5.28.2017
invisible, indivisible
Have been reading a couple books by Borden P. Bowne lately (Metaphysics, and Personalism). Bowne was a professor of philosophy at Boston University a little over 100 years ago. Involved (I believe) with the philosophical circle known as "Boston Personalism". Apparently the group and the school of thought influenced the young Martin Luther King.
Not easy reading for me. I'm not well-versed in philosophy. The mind tends to wander. But Bowne's perspective seems to chime with my own vague hunches about the nature of things. I've always thought of poetry as a counter-force against positivism, materialism, determinism - the supposedly "objective" dehumanization and disenchantment of reality.
In fact Bowne provides a pretty forceful rational and philosophical defense of theism and "personhood". I'm a little surprised his writings are not better known today. He's not merely a Berkeleyan idealist. Nor is he some kind of American pragmatist. Rather he finds a middle way between "common sense" pragmatism (ie. all our knowledge ultimately derives from - and involves a rational abstraction from - ordinary experience) and Kantian idealism (ie. human consciousness orders & thereby interprets any and all experience whatsoever - the mind's insight is what we know).
Experience is not merely a phantasm of consciousness (as in Berkeley). Things are real, things have concrete reality. But mind is not a "thing" : and mind provides the only continuity, freedom, and truth that we know. Bowne posits a sharp (a "metaphysical") divide between invisible mind (or soul, or spirit, or personhood) and the phenomenal world of things. And yet he doesn't presume to define or theorize how "things" came into being. His Occam's razor shreds (satirically) a lot of pretentious theorizing about "being" and "phenomena" etc. He posits a strict difference between the finite and the infinite. And yet he proposes a kinship between limited, finite human mind (consciousness, spirit) and the infinite creative personhood (consciousness, spirit) which must be the creative origin of things. Nothing else will do.
Bowne is not a tendentious apologist for theism : instead, he slowly explores the origins of determinism, positivism, and materialism in our "common sense" response to the apparent "thickness", the substantiality, of things. We are sensualists. We extrapolate from physical, material, bodily experience, and leap to universals and generalizations about how "things must be". We tend to evade the difficult (and very ancient) question about how anything exists at all - how things happen to be (from nothing).
Again, Bowne doesn't presume to answer this question. He just finds a rational way to propose that an infinite creative Mind or Spirit is the only plausible source of what we call reality.
Philosophy can get you thinking, musing. Perhaps we tend to avoid God because she's actually so close to us. There's no "space" between the roots of our own personhood (our "soul", let's say) and the infinite person - except that dividing line (and it's a thick one) between finite and infinite. But the primal analogy is there, the imago Dei. Bowne demonstrates how what we understand by "personality" or personhood is really invisible, immeasurable - our core identity, our rational, emotional, actively volitional personhood, is an invisible intelligence - a soul, a spirit, a heart & mind. & then Bowne demonstrates how the most rational description of the source or "world-ground" of reality as a whole is none other than some infinite (immeasurable, unlimited) form of this invisible intelligence (heart & mind).
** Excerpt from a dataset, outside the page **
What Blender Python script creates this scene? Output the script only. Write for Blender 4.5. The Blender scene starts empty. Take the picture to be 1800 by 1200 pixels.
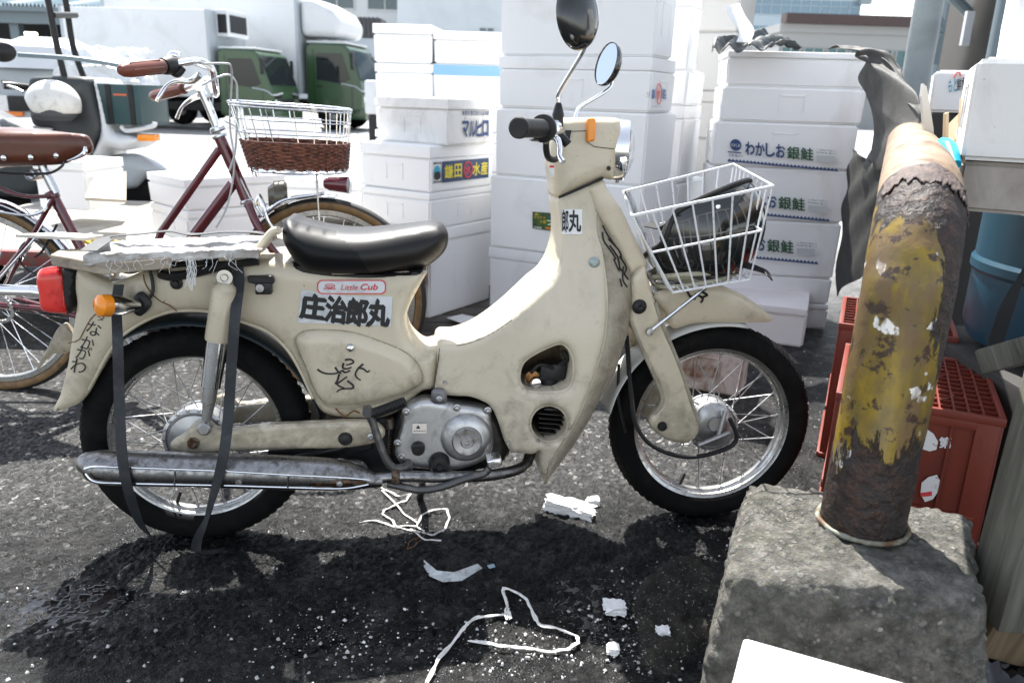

Think of the eloquent poetry of Martin Luther King's analogies (between the spirit of divine Agape and the troubled spirits of an earthly people).
This text from the Book of Joel (2:28) seems apropos : "And it shall come to pass afterward that I will pour out my Spirit upon all flesh; and your sons and your daughters shall prophesy, your old men shall dream dreams, your young men shall see visions..."
We're close here to the fusion of a very archaic vision of reality (eg. we are all children & beneficiaries of Manitou, the "Great Spirit"), with the most contemporary understanding of the same.
Maybe we're at the beginning of a new cultural sense, or common understanding, of reality - which is not that different from a very old sense.
None of this "proves" (philosophically) the specifically Christian declaration (the "good news" of "Father & Son & Spirit"). The Christian declaration is more radical than philosophical argument per se can propound : ie. Jesus is the personal manifestation of God. This is rather an article of faith. But Bowne is one of those thinkers and writers who provides a general, philosophical framework or ground for an approach to (or rational evaluation of) the obscure "witness" of religious (theological) expression.
(p.s. I know I'm not being completely fair to George Berkeley here. This is Bowne's critique and distinction, not mine. Berkeley, to my mind, seems actually very close to Bowne in his "metaphysics".)